There has also been submitted a marriage certificate between the petitioner's father and Charlotte Florentinus at The Hague on August 26, 1953. Also the birth certificate of the beneficiary at Deventer, The Netherlands, on March 16, 1947 the daughter of Wilhelm Maurits Van Pamelen and Charlotte Florentinus. It is noted that the beneficiary's parents were married on August 26, 1953 and that the birth certificate contains the notation that By Order in Council dated June 9, 1965 the beneficiary was granted permission to change her family name of Florentinus into Van Pamelen.

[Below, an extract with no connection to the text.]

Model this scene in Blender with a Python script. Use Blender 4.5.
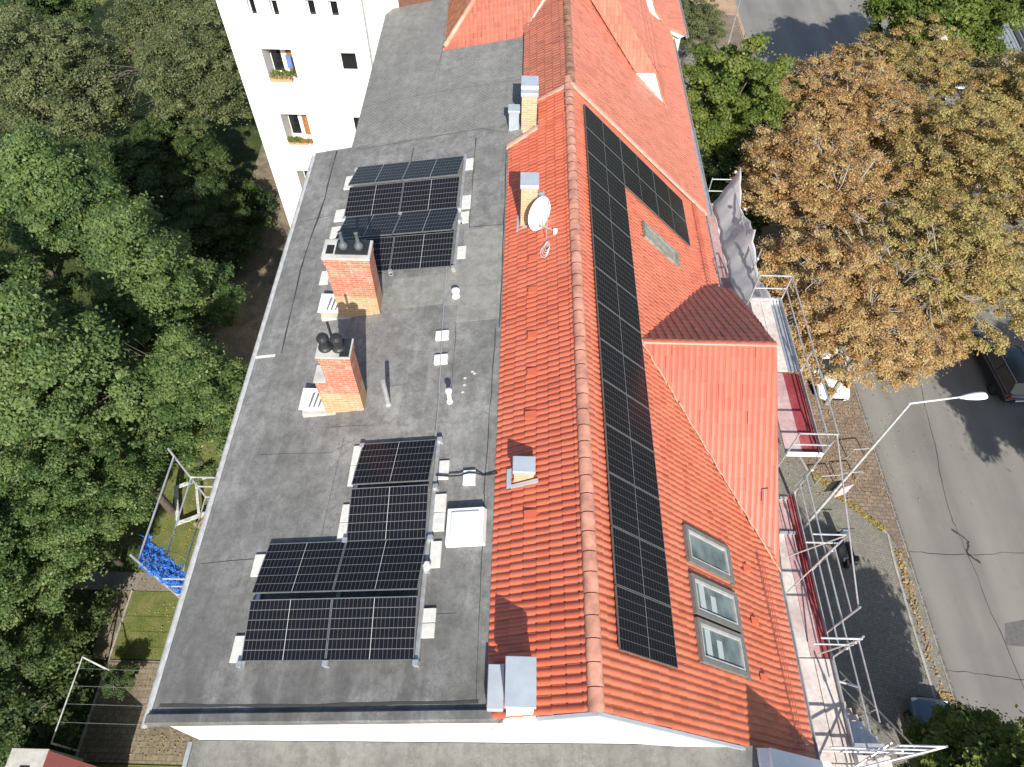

The petitioner admits that the petition does not establish a brother-sister relationship as defined in section 101(b)(1) of the Act but complains that the criteria for such relationship is not set out in said section. Furthermore, he asserts he is legitimate by virtue of the acknowledgment.
The regulations pertinent to visa petitions, 8 CFR 204.2(d)(4), provided that if a petition is submitted on behalf of a brother or sister, the birth certificate of the petitioner and the birth certificate of the beneficiary, showing a common mother, must accompany the petition. If the petition is on behalf of a brother or sister having a common father and different mothers, the marriage certificate of the petitioner's parents, and the beneficiary's parents, and proof of the legal termination of the parents' prior marriages, if any, must accompany the petition.
The provision relating to brothers or sisters having a common mother set forth in the above regulation is predicated upon the fact that section 101(b)(1)(D) of the Immigration and Nationality Act, as amended, defines the term "child" to include an illegitimate child by virtue of its relationship to its natural mother. In addition, administratively we have held that illegitimate half brothers and sisters whose common parent is the mother qualify for preference quota status.
Matter of C----, 6 IN Dec. 786.
However, the regulation relating to brothers or sisters having a common father but different mothers requires the marriage certificate of the petitioner's parents and the beneficiary's parents as well as proof of the legal termination of the parents' prior marriages, if any. There is implicit in this requirement of a marriage certificate where the brother and/or sister have only a common father that the siblings be legitimate or legitimated children.
Matter of C----, 5 IN Dec. 610.
While the term brother or sister in section 203(a)(5) of the Immigration and Nationality Act is not defined, the provisions of the pertinent regulation, 8 CFR 204.2(d)(4), together with the provisions of section 101(b)(1)(D) of the Immigration and Nationality Act, the administrative construction, and the fact that from an immigration standpoint an illegitimate child derives no benefit through its illegitimate father, the term brother and sister means only legitimate brothers and sisters of the full or half blood. It therefore becomes necessary to determine whether the petitioner, admittedly born out of wedlock, has been legitimated under the law of his residence or domicile or under the law of the father's residence or domicile (section 101(b)(1)(C) of the Immigration and Nationality Act). There is no claim advanced that the petitioner was legitimated under the law of the State of his residence in the United States. However, he claims to have been legitimated through acknowledgment by his father by virtue of the execution of his birth certificate under the laws of The Netherlands.
The facts of the case were submitted to the Royal Netherlands Embassy at Washington, D.C. Information received from the Embassy indicates that by virtue of the father's and the mother's acknowledgment of the petitioner before the keeper of the civic records, the child received a status, known in The Netherlands law as an "acknowledged child" which is best described as "partly legitimated." Examples are given of certain civil and legal benefits and responsibilities. However, the letter concludes that it does not appear that the child has been fully legitimated by a marriage after the acknowledgment of the above-mentioned father and mother. It was further ascertained that Article 327 of the Civil Code of The Netherlands provides that a child born out of wedlock who has been acknowledged is automatically legitimated by the subsequent marriage of its natural parents.
It is believed that the term "partly legitimated" used by the Embassy is an euphemism. The letter restates the general rule prevailing in countries, outside the Soviet or Communist sphere, that acknowledgment alone does not constitute legitimation. There must also be the subsequent marriage of the natural parties or a royal or presidential decree.
Matter of J----, 7 IN Dec. 338 (France); Matter of D----, 7 IN Dec. 438 (Italy); Matter of F----, 7 IN Dec. 448 (Portugal); Matter of W----, 9 IN Dec. 223 (Surinam); Matter of C----, 9 IN Dec. 597 (Spain); Matter of The, 10 IN Dec. 744 (Indonesia).
It is therefore concluded that the illegitimate petitioner, who, although acknowledged, has never been legitimated by the subsequent marriage of his parents, is not eligible to file a visa petition for preference status under section 203(a)(5) of the Immigration and Nationality Act on behalf of his half sister, inasmuch as the common parent is the father. We take note of the sympathetic factors set forth in the statement accompanying the appeal by the petitioner but we conclude that the present law does not permit favorable action. There is no provision for any administrative discretionary action.
However, we note that the nonpreference quota for The Netherlands is open. The petitioner, who is a captain in the United States Army, states that he desires the beneficiary to come into the United States to take care of his pregnant wife.
ORDER: It is ordered that the appeal be and the same is hereby dismissed.